Internationals, including Rio Tinto and BHP Billiton, have been reported in the Russian press to have shown potential buying interest if the Russian government were to agree to allow foreign companies to bid for the strategic asset. But that has always been unlikely, so there is consequently no international bidding to jack up Raspadskaya’s price. According to Bloomberg’s familiars, the risk is that Raspadskaya may be worth “significantly less” than its current market value of 132 billion rubles ($4.7 billion). So why is Mordashov contemplating borrowing more? Indeed, one-third more than the valuation!

According to Uralsib steel analyst Dmitry Smolin, who cited as his source “one loans banker hoping to be mandated on the transaction”: “Severstal is in talks with banks for a syndicated loan of $5bln. We believe that the large acquisition financing will be used to buy 80% stake in Raspadskaya. According to the source, the deal is unlikely to come to the market before September 2011, which is in line with recent Alexander Abramov’s (one of core shareholders of Evraz) statement that the sale of 80% stake in RASP could be completed in 3 months. Assuming that $5 bln will be spent on 80% stake in RASP, the deal price will be equivalent $8/RASP share (RUB225/share), which implies 35% upside to the current share price of RUB166/share.”

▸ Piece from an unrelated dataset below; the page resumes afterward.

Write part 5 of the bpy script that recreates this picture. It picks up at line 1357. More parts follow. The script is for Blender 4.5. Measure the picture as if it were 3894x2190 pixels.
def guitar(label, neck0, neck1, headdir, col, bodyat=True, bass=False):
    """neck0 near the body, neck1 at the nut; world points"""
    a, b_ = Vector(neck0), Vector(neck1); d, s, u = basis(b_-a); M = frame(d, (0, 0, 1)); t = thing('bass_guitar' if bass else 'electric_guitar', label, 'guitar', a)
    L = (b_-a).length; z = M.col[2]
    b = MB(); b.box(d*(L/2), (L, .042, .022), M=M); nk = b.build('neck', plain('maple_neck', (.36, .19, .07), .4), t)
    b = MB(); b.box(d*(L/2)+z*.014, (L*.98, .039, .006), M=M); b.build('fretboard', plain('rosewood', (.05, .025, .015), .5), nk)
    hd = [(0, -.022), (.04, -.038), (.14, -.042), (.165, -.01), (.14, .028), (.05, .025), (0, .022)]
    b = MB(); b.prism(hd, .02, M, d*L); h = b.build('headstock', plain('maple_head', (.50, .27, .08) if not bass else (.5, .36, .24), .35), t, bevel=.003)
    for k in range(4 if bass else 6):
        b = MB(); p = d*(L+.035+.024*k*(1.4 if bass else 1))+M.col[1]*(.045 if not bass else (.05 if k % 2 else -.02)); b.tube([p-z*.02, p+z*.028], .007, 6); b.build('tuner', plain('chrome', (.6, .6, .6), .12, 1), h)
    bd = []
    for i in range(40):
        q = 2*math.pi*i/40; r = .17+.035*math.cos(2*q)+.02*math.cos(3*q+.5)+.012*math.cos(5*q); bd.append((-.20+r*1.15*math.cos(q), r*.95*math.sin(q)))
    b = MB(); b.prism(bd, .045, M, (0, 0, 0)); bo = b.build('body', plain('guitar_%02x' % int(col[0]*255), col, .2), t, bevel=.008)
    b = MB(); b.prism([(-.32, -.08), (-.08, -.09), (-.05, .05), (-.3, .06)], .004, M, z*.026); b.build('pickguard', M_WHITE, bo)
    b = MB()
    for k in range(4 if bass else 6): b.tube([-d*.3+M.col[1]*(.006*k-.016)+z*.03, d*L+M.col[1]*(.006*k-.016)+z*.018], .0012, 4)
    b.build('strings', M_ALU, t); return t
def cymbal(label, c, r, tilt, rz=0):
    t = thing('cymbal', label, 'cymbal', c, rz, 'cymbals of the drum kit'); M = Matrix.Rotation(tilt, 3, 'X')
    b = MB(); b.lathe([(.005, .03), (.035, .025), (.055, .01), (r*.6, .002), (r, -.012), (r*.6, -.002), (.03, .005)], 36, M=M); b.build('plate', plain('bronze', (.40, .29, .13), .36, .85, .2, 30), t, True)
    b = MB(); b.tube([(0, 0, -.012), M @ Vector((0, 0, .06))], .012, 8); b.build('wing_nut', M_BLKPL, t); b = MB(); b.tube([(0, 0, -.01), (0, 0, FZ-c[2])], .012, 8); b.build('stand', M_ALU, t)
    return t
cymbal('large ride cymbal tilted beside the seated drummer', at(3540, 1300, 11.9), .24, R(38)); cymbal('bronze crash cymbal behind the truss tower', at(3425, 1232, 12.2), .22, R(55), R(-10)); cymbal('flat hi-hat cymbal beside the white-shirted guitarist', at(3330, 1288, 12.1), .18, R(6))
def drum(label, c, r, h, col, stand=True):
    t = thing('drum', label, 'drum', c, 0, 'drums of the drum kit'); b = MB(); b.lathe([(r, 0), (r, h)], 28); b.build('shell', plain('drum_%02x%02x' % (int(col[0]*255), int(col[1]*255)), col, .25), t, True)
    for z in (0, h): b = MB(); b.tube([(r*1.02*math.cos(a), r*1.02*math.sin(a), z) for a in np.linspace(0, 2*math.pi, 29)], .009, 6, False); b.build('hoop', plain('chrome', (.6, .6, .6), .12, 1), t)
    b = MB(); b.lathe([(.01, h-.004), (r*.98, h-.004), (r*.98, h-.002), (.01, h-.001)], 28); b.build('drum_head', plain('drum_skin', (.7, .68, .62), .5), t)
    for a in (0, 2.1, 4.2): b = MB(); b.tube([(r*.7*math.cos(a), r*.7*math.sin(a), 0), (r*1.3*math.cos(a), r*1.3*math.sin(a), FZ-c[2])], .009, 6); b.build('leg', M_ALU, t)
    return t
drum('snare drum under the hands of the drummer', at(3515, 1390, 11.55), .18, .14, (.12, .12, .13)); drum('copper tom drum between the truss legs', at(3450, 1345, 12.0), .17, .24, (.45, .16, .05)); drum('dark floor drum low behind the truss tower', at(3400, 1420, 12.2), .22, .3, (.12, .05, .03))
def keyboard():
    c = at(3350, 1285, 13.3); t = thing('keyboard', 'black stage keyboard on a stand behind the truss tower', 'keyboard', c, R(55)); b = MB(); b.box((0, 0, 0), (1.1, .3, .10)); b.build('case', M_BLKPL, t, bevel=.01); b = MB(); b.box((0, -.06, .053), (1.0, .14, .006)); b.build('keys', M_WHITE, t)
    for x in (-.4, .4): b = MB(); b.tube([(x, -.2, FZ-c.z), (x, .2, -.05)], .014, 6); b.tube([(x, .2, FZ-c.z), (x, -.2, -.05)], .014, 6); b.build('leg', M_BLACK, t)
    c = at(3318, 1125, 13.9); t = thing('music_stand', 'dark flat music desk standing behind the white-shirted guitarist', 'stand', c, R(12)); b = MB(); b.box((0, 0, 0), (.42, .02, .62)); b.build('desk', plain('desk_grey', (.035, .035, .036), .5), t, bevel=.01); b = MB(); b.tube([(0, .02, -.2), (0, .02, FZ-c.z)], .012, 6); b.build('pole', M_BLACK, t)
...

Disclosure in March that Raspadskaya was up for sale caused a 29% fall in the share price, with a decline in Raspadskaya’s market capitalization from $6.2 billion to $4.4 billion on May 18. Here’s the share price chart over the past six months:

Raspadskaya is the leading coking coal supplier in the country, and it is forecasting 8.5 million tonnes of raw coking coal output for this year. That is up almost 20% over last year’s level. The 2009 level, before a double methane blast destroyed mine-1 on May 9, 2010, was 13.6mt. The company’s output target rises to 12.8mt in 2012, 15mt in 2013, and 18.5mt in 2015. Until last year’s accident, which killed 90, Raspadskaya accounted for 17% of coking coal supplies to the domestic steelmills

Uralsib’s report on the buyout deal warned clients that if Severstal goes ahead, there could be negative impacts for both companies: “We reiterate our view, that potential sale of Raspadskaya to Severstal would be negative for RASP minorities, as 1) RASP management would leave the company 2) no buy-back offer for minorities from Severstal and 35% premium is unlikely to be realized (given Mordashov’s track record with minorities in other acquired subsidiaries) 3) RASP will turn into another Belon and could be fully consolidated by Severstal in 2-3 years time at low valuation.”

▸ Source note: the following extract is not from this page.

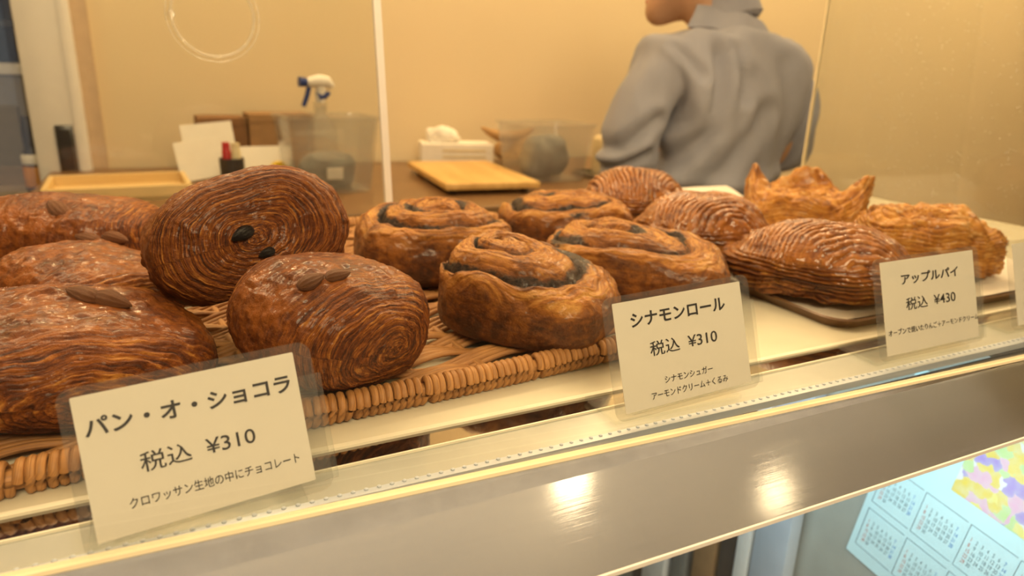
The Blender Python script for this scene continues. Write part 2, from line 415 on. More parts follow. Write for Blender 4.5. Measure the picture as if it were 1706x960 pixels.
for k in range(150):                         # little bumps of the seal
    x = -0.1 + k * 0.0065; y = LB2[0] + 0.0026 + (LB[0] + LB[1] - 2 * LB2[0]) / 2 * 0.5 * 0 + (LB[1] - LB[0]) * (x + 0.3) / 1.4 * 0.5
    b.lathe([(0.0013, -0.0005), (0.0011, 0.0006), (0.0003, 0.0010)], (x, y, Z0 + 0.0010), 6)
b.build('seal_teeth', M['seal'], sl, True)
# front glass; the warm glow of its cut foot is coloured in
gz = 0.010
strip('glass_edge', off(LG, -0.0014), off(LG, 0.0014), gz, gz + 0.0012, M['gold_edge'], 0.0022)
def fg():
    x0, x1 = -0.55, 1.15
    Y = lambda x: LG[0] + (LG[1] - LG[0]) * (x + 0.3) / 1.4
    m = MB(); t = 0.0025; lean = 0.02
    m.hexa([(x0, Y(x0) - t, Z0 + gz + .002), (x1, Y(x1) - t, Z0 + gz + .002), (x1, Y(x1) + t, Z0 + gz + .002), (x0, Y(x0) + t, Z0 + gz + .002),
            (x0, Y(x0) - t + lean, Z0 + 0.46), (x1, Y(x1) - t + lean, Z0 + 0.46), (x1, Y(x1) + t + lean, Z0 + 0.46), (x0, Y(x0) + t + lean, Z0 + 0.46)])
    return m.build('front_glass', M['glass'], case)
fg()
LBD = (0.2602, 0.2559)
strip('steel_lip', LBD, off(LG, -0.0014), (0.0000, 0.0124), 0.0080, M['trim_steel'], 0.004)
strip('steel_ledge', LS, LBD, -0.010, (0.0000, 0.0124), M['steel'], 0.0022)
strip('ledge_lip', off(LS, -0.0012), LS, -0.0098, -0.0098, M['white'], 0.0022)
# glass at the far end and the sliding panes at the back
MB().hexa([(0.978, 0.262, Z0 + .001), (0.983, 0.262, Z0 + .001), (0.983, 0.862, Z0 + .001), (0.978, 0.862, Z0 + .001),
           (0.978, 0.282, Z0 + .46), (0.983, 0.282, Z0 + .46), (0.983, 0.862, Z0 + .46), (0.978, 0.862, Z0 + .46)]).build('end_glass', M['glass_dusty'], case)
MB().box((0.9805, 0.8632, Z0 + .23), (0.0052, 0.0024, 0.458)).build('end_glass_edge', M['gold_edge'], case)
rg = MB().hexa([(-0.55, 0.878, Z0 + .002), (0.249, 0.878, Z0 + .002), (0.249, 0.882, Z0 + .002), (-0.55, 0.882, Z0 + .002),
                (-0.55, 0.878, Z0 + .46), (0.2305, 0.878, Z0 + .46), (0.2305, 0.882, Z0 + .46), (-0.55, 0.882, Z0 + .46)]).build('rear_glass', M['glass'], case)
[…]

Uralsib has issued a recommendation that clients should sell Raspadksya shares, and buy Evraz shares instead “as the company is likely to sell its 40% stake at some premium to the market and may significantly deleverage [Evraz’s debts] after the sale.” The reaction in morning trading on the Moscow stock exchange is that Raspadskaya’s share price fell almost 2%.

At the same time, Severstal has fallen 3.7%; it is down about 10% over the past month. For Mordashov with 82.9% of the shares, the new day’s loss in his hand amounts to $830 million.

Smolin reports that if Mordashov goes ahead with the purchase at $5 billion, “the borrower is likely to appoint up to four banks as mandated lead arrangers for the facility. The tenor is expected to be five years but the pricing has not yet been agreed.”

A loan of $5 billion would be the biggest in the Russian metals market since the ill-fated May 2008, loan, when aluminium monopoly United Company Rusal borrowed $4.3 billion from BNP Paribas, Merrill Lynch, Credit Suisse and the Royal Bank of Scotland to finance part of the cost of its purchase of a 25% stake in Norilsk Nickel, Russia’s largest mining company. Five months later, Rusal was on the brink of insolvency and was rescued from defaulting on the loan by state bailout bank, VEB.

Severstal, which was also near-insolvent at the same time with $8.3 billion in debt, last borrowed internationally in November 2008 when it signed a $1.2 billion five-year bailout with BNP Paribas, Barclays Capital, BTMU, Citi, Commerzbank, Deutsche Bank, RBS and Societe Generale. Severstal currently says it owes $6 billion.